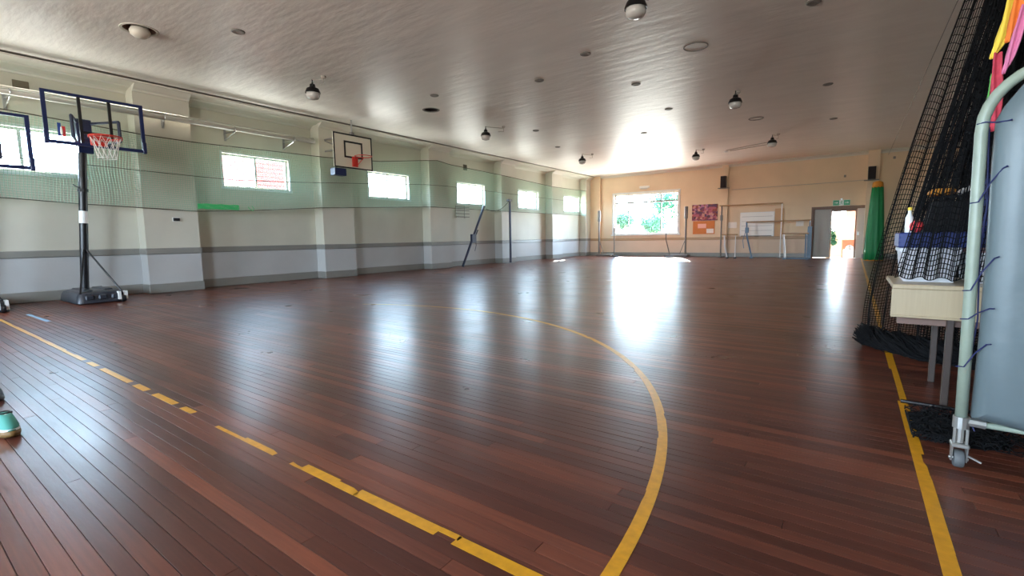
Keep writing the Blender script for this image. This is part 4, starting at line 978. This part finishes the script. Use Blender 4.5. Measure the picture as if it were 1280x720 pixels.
MB().prism([(.38, C0), (.60, C0), (.635, C0+.2), (.42, C0+.2)], 4.2, 4.45, 'Y').obj('body', 'blackcase', t)
MB().tube([(.46, 4.3, C0+.2), (.47, 4.3, C0+.235), (.56, 4.3, C0+.235), (.57, 4.3, C0+.2)], .008, 6).obj('handle', 'blackcase', t)
tag(MB().cbox((.645, 4.2, C0), (.9, 4.5, C0+.36), .02).obj('blue_bin', 'blueplastic'), 'tall dark blue bin behind the trolley pipe, beside the black case', 'bin')
tag(MB().lathe([(.001, 0), (.02, .003), (.035, .02), (.04, .04), (.035, .06), (.02, .077), (.001, .08)], (.345, 4.22, C0), 14, capends=False).obj('red_ball', 'logo_red', smooth=True), 'small red ball beside the black case on the blue crate', 'ball')
t = thing('bottle', (.305, 4.24, C0), 'small white bottle beside the red ball on the blue crate', 'bottle')
MB().lathe([(.02, 0), (.022, .01), (.022, .10), (.01, .13), (.01, .15)], (.305, 4.24, C0), 12).obj('body', 'white', t, auto=True); MB().cyl((.305, 4.24, C0+.15), (.305, 4.24, C0+.17), .012).obj('cap', 'yellowcloth', t)
tag(MB().cbox((.40, 4.2, C0+.245), (.53, 4.42, C0+.285), .015).obj('orange_cloth', 'orange'), 'orange folded cloth lying on the black case', 'cloth')
def rag(u, v): return (.545+.09*u, 4.24+.1*v, C0+.255+.05*u+.02*math.sin(u*9)*math.cos(v*7))
mb = MB().grid(rag, 10, 6); mb.v += []
o = mb.obj('white_rag', 'string', fix=False); sm = o.modifiers.new('thick', 'SOLIDIFY'); sm.thickness = .006
tag(o, 'crumpled white rag beside the orange cloth on top of the black case', 'rag')

# black rope net: gathered curtain behind the table, a second drape over the things
def lerp3(tab, s_):
    k = s_*(len(tab)-1); i = min(int(k), len(tab)-2); f_ = k-i
    return Vector(tab[i])*(1-f_)+Vector(tab[i+1])*f_
topA = [(.95, 5.05, 4.2), (.98, 4.95, 4.2), (1.0, 4.8, 4.2), (1.15, 4.75, 4.2), (1.6, 4.7, 4.2), (2.2, 4.7, 4.2)]
midA = [(.27, 5.58, 1.45), (.50, 5.4, 1.45), (.7, 5.25, 1.45), (1.0, 5.0, 1.45), (1.5, 4.9, 1.45), (2.2, 4.8, 1.45)]
botA = [(.12, 5.74, .05), (.34, 5.50, .05), (.62, 5.25, .05), (1.0, 5.08, .05), (1.5, 4.95, .05), (2.2, 4.85, .05)]
def sheetA(u, v):
    b, m_, t_ = lerp3(botA, u), lerp3(midA, u), lerp3(topA, u)
    c = m_*2-(b+t_)*.5
    p = b*(1-v)**2+c*2*v*(1-v)+t_*v*v
    w = .09*(1-.55*v)
    return (p.x+w*.35*math.sin(u*70+v*2), p.y+w*math.sin(u*70+.6*math.sin(v*3)), max(p.z+.02*math.sin(u*31+v*11), .03))
topB = [(.98, 4.62, 4.2), (1.0, 4.55, 4.2), (1.02, 4.5, 4.2), (1.2, 4.4, 4.2), (1.7, 4.35, 4.2)]
midB = [(.50, 4.12, 2.1), (.58, 4.05, 2.1), (.75, 4.02, 2.1), (1.0, 4.0, 2.1), (1.5, 4.0, 2.1)]
botB = [(.235, 4.02, .80), (.42, 4.0, .80), (.62, 3.98, .80), (.9, 3.97, .80), (1.5, 3.97, .80)]
def sheetB(u, v):
    b, m_, t_ = lerp3(botB, u), lerp3(midB, u), lerp3(topB, u)
    c = m_*2-(b+t_)*.5
    p = b*(1-v)**2+c*2*v*(1-v)+t_*v*v
    w = .022+.05*v
    return (p.x+w*.3*math.sin(u*80+v*3), p.y+w*math.sin(u*80+v*2)-.02, p.z+.01*math.sin(u*47+v*9))
t = thing('cargo_net', (.6, 5.2, 0), 'black rope net curtain bunched from ceiling to floor over the stored things', 'net')
MB().netting(sheetA, 130, 96, .0036).obj('netting', 'blacknet', t, fix=False)
MB().netting(sheetB, 72, 62, .0034).obj('netting', 'blacknet', t, fix=False)
def sheetC(u, v):
    p = sheetA(.25+.75*u, v); return (p[0]+.10, p[1]-.12-.06*math.sin(u*55), p[2])
MB().netting(sheetC, 110, 90, .004).obj('netting', 'blacknet', t, fix=False)
def sheetD(u, v):
    p = sheetA(.12+.88*u, .30+.70*v); q = .06+.08*v
    return (p[0]+.03+.05*v, p[1]-q-.05*math.sin(u*64+v*3), p[2])
MB().netting(sheetD, 170, 78, .0042).obj('netting', 'blacknet', t, fix=False)
def sheetE(u, v):
    p = sheetB(.25+.75*u, .34+.66*v); return (p[0]+.02, p[1]+.06+.03*math.sin(u*50), p[2])
MB().netting(sheetE, 120, 60, .0045).obj('netting', 'blacknet', t, fix=False)
def roll(pts, r0, seed, n=26, sq=.6):
    r = random.Random(seed); mb = MB()
    for k in range(n):
        a = r.uniform(0, 2*math.pi); rr = r0*math.sqrt(r.random()); ph = r.random()*6
        q = []
        for i in range(17):
            p = lerp3(pts, i/16); aa = a+i*.5+ph*.1
            q.append((p.x+rr*.5*math.cos(aa)+r.gauss(0, .008), p.y+rr*math.cos(aa)+r.gauss(0, .01), max(.012, r0*sq+rr*sq*math.sin(aa)+r.gauss(0, .008))))
        mb.tube(q, r.uniform(.003, .0065), 4, caps=False)
    return mb
mb = roll([(.11, 5.78, 0), (.3, 5.5, 0), (.55, 5.25, 0), (.9, 5.05, 0), (1.6, 4.9, 0)], .125, 3, 190, .8)
o = mb.obj('gathered_hem', 'blacknet', t, fix=False); o['kind'] = 'stuff'
core = MB().tube([(.14, 5.72, .075), (.3, 5.5, .08), (.55, 5.25, .08), (.9, 5.05, .08), (1.6, 4.9, .08)], .075, 10)
core.obj('hem_core', 'blacknet', t, smooth=True)
mb = MB(); r = random.Random(11)
for k in range(240):
    a = r.random()*6.28; cx, cy = .46+r.gauss(0, .10), 3.42+r.gauss(0, .10); q = []
    x, y_ = cx, cy
    for i in range(9):
        x += math.cos(a)*.03; y_ += math.sin(a)*.03; a += r.gauss(0, .7)
        q.append((min(max(x, .31), .8), min(max(y_, 3.18), 3.7), .012+.055*r.random()*max(0, 1-((x-.52)/.3)**2)))
    mb.tube(q, .0032, 4, caps=False)
o = tag(mb.obj('net_pile', 'blacknet', fix=False), 'flat heap of black net on the floor beside the trolley caster', 'net')
def heap(u, v):
    a = u*2*math.pi; q = v
    return (.52+.2*q*math.cos(a), 3.42+.22*q*math.sin(a), .006+.05*(1-q*q))
MB().grid(heap, 20, 5).obj('heap_body', 'blacknet', o, org=o.location, smooth=True)
tag(MB().cyl((.30, 3.86, .014), (1.5, 3.78, .014), .012, 8).obj('floor_bar', 'blacksteel'), 'thin dark bar lying on the floor under the table, its end over the yellow line', 'bar')

# cloths hung on the net
def strip(pts, w, m_, name, label, cat, ax=(1, 0, 0)):
    mb = MB(); A = Vector(ax).normalized()
    def fn(u, v):
        p = lerp3([q[0] for q in pts], v); ww = pts[min(int(v*(len(pts)-1)), len(pts)-2)][1]*(1-(v*(len(pts)-1)) % 1)+pts[min(int(v*(len(pts)-1))+1, len(pts)-1)][1]*((v*(len(pts)-1)) % 1) if v < 1 else pts[-1][1]
        d = A*((u-.5)*ww); return (p.x+d.x, p.y+d.y+.012*math.sin(u*8+v*5), p.z+d.z)
    o = mb.grid(fn, 6, 12).obj(name, m_, fix=False, smooth=True); s_ = o.modifiers.new('thick', 'SOLIDIFY'); s_.thickness = .006
    return tag(o, label, cat)
YC = 3.55
strip([((.545, YC+.035, 1.995), .012), ((.575, YC+.035, 2.09), .05), ((.60, YC+.035, 2.18), .06), ((.62, YC+.035, 2.4), .05)], 0, 'yellowcloth', 'yellow_bib', 'yellow cloth tip hanging on the black net at the top edge', 'cloth')
strip([((.592, YC-.02, 2.05), .02), ((.60, YC-.02, 2.12), .035), ((.615, YC-.02, 2.2), .05), ((.64, YC-.02, 2.4), .05)], 0, 'orangecloth', 'orange_bib', 'orange cloth hanging between the yellow and pink cloths', 'cloth')
strip([((.578, YC-.075, 1.885), .01), ((.592, YC-.075, 1.97), .03), ((.612, YC-.075, 2.08), .035), ((.64, YC-.075, 2.2), .04)], 0, 'pinkcloth', 'pink_bib', 'pink pointed cloth hanging lowest beside the orange cloth', 'cloth')
strip([((.575, YC+.03, 1.62), .03), ((.572, YC+.03, 1.75), .045), ((.568, YC+.03, 1.88), .045), ((.568, YC+.03, 2.02), .03)], 0, 'redstrap', 'red_strap', 'red woven strap hanging in front of the black net', 'strap')
strip([((.545, YC+.05, 1.72), .012), ((.55, YC+.05, 1.80), .02), ((.556, YC+.05, 1.92), .008)], 0, 'greencloth', 'green_ribbon', 'lime green ribbon hanging beside the red strap', 'ribbon')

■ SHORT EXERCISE
Leave out the pictures and repeat the lines from the start of the material through the line with "tag(o, 'crumpled white", inclusive.

■ FINAL RESULT
Keep writing the Blender script for this image. This is part 4, starting at line 978. This part finishes the script. Use Blender 4.5. Measure the picture as if it were 1280x720 pixels.
MB().prism([(.38, C0), (.60, C0), (.635, C0+.2), (.42, C0+.2)], 4.2, 4.45, 'Y').obj('body', 'blackcase', t)
MB().tube([(.46, 4.3, C0+.2), (.47, 4.3, C0+.235), (.56, 4.3, C0+.235), (.57, 4.3, C0+.2)], .008, 6).obj('handle', 'blackcase', t)
tag(MB().cbox((.645, 4.2, C0), (.9, 4.5, C0+.36), .02).obj('blue_bin', 'blueplastic'), 'tall dark blue bin behind the trolley pipe, beside the black case', 'bin')
tag(MB().lathe([(.001, 0), (.02, .003), (.035, .02), (.04, .04), (.035, .06), (.02, .077), (.001, .08)], (.345, 4.22, C0), 14, capends=False).obj('red_ball', 'logo_red', smooth=True), 'small red ball beside the black case on the blue crate', 'ball')
t = thing('bottle', (.305, 4.24, C0), 'small white bottle beside the red ball on the blue crate', 'bottle')
MB().lathe([(.02, 0), (.022, .01), (.022, .10), (.01, .13), (.01, .15)], (.305, 4.24, C0), 12).obj('body', 'white', t, auto=True); MB().cyl((.305, 4.24, C0+.15), (.305, 4.24, C0+.17), .012).obj('cap', 'yellowcloth', t)
tag(MB().cbox((.40, 4.2, C0+.245), (.53, 4.42, C0+.285), .015).obj('orange_cloth', 'orange'), 'orange folded cloth lying on the black case', 'cloth')
def rag(u, v): return (.545+.09*u, 4.24+.1*v, C0+.255+.05*u+.02*math.sin(u*9)*math.cos(v*7))
mb = MB().grid(rag, 10, 6); mb.v += []
o = mb.obj('white_rag', 'string', fix=False); sm = o.modifiers.new('thick', 'SOLIDIFY'); sm.thickness = .006
tag(o, 'crumpled white rag beside the orange cloth on top of the black case', 'rag')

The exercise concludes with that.